— DATA BLOCK —
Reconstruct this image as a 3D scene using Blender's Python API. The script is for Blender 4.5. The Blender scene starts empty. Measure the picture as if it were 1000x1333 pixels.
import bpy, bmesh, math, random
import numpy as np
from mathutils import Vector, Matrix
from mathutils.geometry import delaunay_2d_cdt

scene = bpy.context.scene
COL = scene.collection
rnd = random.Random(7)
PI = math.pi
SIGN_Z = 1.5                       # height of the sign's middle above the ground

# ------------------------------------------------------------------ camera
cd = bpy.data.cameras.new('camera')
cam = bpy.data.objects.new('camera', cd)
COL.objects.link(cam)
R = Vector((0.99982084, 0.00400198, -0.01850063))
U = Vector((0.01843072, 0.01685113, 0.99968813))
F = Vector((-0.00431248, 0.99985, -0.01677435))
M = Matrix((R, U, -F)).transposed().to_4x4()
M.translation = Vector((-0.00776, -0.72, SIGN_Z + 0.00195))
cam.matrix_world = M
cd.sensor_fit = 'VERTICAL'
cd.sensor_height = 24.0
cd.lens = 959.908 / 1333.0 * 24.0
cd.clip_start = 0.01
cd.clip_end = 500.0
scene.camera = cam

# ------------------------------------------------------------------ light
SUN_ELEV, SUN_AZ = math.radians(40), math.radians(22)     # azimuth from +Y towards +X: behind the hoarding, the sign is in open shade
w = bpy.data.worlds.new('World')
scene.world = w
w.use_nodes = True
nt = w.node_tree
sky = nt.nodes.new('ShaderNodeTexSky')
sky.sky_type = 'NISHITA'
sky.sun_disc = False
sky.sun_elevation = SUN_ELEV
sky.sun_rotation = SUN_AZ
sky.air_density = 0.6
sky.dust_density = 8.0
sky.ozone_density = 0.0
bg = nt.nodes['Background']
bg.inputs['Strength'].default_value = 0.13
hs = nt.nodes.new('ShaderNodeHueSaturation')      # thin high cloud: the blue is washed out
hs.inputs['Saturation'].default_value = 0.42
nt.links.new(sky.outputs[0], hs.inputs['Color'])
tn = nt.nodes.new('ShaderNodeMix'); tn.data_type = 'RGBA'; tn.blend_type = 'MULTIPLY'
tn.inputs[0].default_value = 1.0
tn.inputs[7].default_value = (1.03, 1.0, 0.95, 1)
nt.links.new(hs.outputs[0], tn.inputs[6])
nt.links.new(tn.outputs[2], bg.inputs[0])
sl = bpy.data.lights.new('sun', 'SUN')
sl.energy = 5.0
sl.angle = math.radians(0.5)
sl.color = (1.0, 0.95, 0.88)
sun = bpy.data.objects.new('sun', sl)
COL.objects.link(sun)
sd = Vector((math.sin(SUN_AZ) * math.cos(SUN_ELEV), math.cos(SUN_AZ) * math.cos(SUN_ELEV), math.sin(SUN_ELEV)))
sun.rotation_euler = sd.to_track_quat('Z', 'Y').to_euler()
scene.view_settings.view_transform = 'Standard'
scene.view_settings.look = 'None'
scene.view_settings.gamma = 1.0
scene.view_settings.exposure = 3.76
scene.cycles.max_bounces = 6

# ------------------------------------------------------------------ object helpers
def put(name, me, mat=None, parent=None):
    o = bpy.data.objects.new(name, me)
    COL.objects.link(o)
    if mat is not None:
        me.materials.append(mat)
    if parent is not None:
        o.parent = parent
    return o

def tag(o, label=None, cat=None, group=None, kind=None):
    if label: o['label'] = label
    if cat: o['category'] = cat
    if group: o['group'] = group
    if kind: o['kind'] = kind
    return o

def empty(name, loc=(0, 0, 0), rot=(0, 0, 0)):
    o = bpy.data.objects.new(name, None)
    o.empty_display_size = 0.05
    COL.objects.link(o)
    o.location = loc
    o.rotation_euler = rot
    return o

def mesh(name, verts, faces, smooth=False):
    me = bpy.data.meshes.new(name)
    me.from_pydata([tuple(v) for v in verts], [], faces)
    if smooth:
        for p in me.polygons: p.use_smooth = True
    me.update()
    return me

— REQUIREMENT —
Quote the data in full, keeping each word unchanged.

— THE REPLY —
Reconstruct this image as a 3D scene using Blender's Python API. The script is for Blender 4.5. The Blender scene starts empty. Measure the picture as if it were 1000x1333 pixels.
import bpy, bmesh, math, random
import numpy as np
from mathutils import Vector, Matrix
from mathutils.geometry import delaunay_2d_cdt

scene = bpy.context.scene
COL = scene.collection
rnd = random.Random(7)
PI = math.pi
SIGN_Z = 1.5                       # height of the sign's middle above the ground

# ------------------------------------------------------------------ camera
cd = bpy.data.cameras.new('camera')
cam = bpy.data.objects.new('camera', cd)
COL.objects.link(cam)
R = Vector((0.99982084, 0.00400198, -0.01850063))
U = Vector((0.01843072, 0.01685113, 0.99968813))
F = Vector((-0.00431248, 0.99985, -0.01677435))
M = Matrix((R, U, -F)).transposed().to_4x4()
M.translation = Vector((-0.00776, -0.72, SIGN_Z + 0.00195))
cam.matrix_world = M
cd.sensor_fit = 'VERTICAL'
cd.sensor_height = 24.0
cd.lens = 959.908 / 1333.0 * 24.0
cd.clip_start = 0.01
cd.clip_end = 500.0
scene.camera = cam

# ------------------------------------------------------------------ light
SUN_ELEV, SUN_AZ = math.radians(40), math.radians(22)     # azimuth from +Y towards +X: behind the hoarding, the sign is in open shade
w = bpy.data.worlds.new('World')
scene.world = w
w.use_nodes = True
nt = w.node_tree
sky = nt.nodes.new('ShaderNodeTexSky')
sky.sky_type = 'NISHITA'
sky.sun_disc = False
sky.sun_elevation = SUN_ELEV
sky.sun_rotation = SUN_AZ
sky.air_density = 0.6
sky.dust_density = 8.0
sky.ozone_density = 0.0
bg = nt.nodes['Background']
bg.inputs['Strength'].default_value = 0.13
hs = nt.nodes.new('ShaderNodeHueSaturation')      # thin high cloud: the blue is washed out
hs.inputs['Saturation'].default_value = 0.42
nt.links.new(sky.outputs[0], hs.inputs['Color'])
tn = nt.nodes.new('ShaderNodeMix'); tn.data_type = 'RGBA'; tn.blend_type = 'MULTIPLY'
tn.inputs[0].default_value = 1.0
tn.inputs[7].default_value = (1.03, 1.0, 0.95, 1)
nt.links.new(hs.outputs[0], tn.inputs[6])
nt.links.new(tn.outputs[2], bg.inputs[0])
sl = bpy.data.lights.new('sun', 'SUN')
sl.energy = 5.0
sl.angle = math.radians(0.5)
sl.color = (1.0, 0.95, 0.88)
sun = bpy.data.objects.new('sun', sl)
COL.objects.link(sun)
sd = Vector((math.sin(SUN_AZ) * math.cos(SUN_ELEV), math.cos(SUN_AZ) * math.cos(SUN_ELEV), math.sin(SUN_ELEV)))
sun.rotation_euler = sd.to_track_quat('Z', 'Y').to_euler()
scene.view_settings.view_transform = 'Standard'
scene.view_settings.look = 'None'
scene.view_settings.gamma = 1.0
scene.view_settings.exposure = 3.76
scene.cycles.max_bounces = 6

# ------------------------------------------------------------------ object helpers
def put(name, me, mat=None, parent=None):
    o = bpy.data.objects.new(name, me)
    COL.objects.link(o)
    if mat is not None:
        me.materials.append(mat)
    if parent is not None:
        o.parent = parent
    return o

def tag(o, label=None, cat=None, group=None, kind=None):
    if label: o['label'] = label
    if cat: o['category'] = cat
    if group: o['group'] = group
    if kind: o['kind'] = kind
    return o

def empty(name, loc=(0, 0, 0), rot=(0, 0, 0)):
    o = bpy.data.objects.new(name, None)
    o.empty_display_size = 0.05
    COL.objects.link(o)
    o.location = loc
    o.rotation_euler = rot
    return o

def mesh(name, verts, faces, smooth=False):
    me = bpy.data.meshes.new(name)
    me.from_pydata([tuple(v) for v in verts], [], faces)
    if smooth:
        for p in me.polygons: p.use_smooth = True
    me.update()
    return me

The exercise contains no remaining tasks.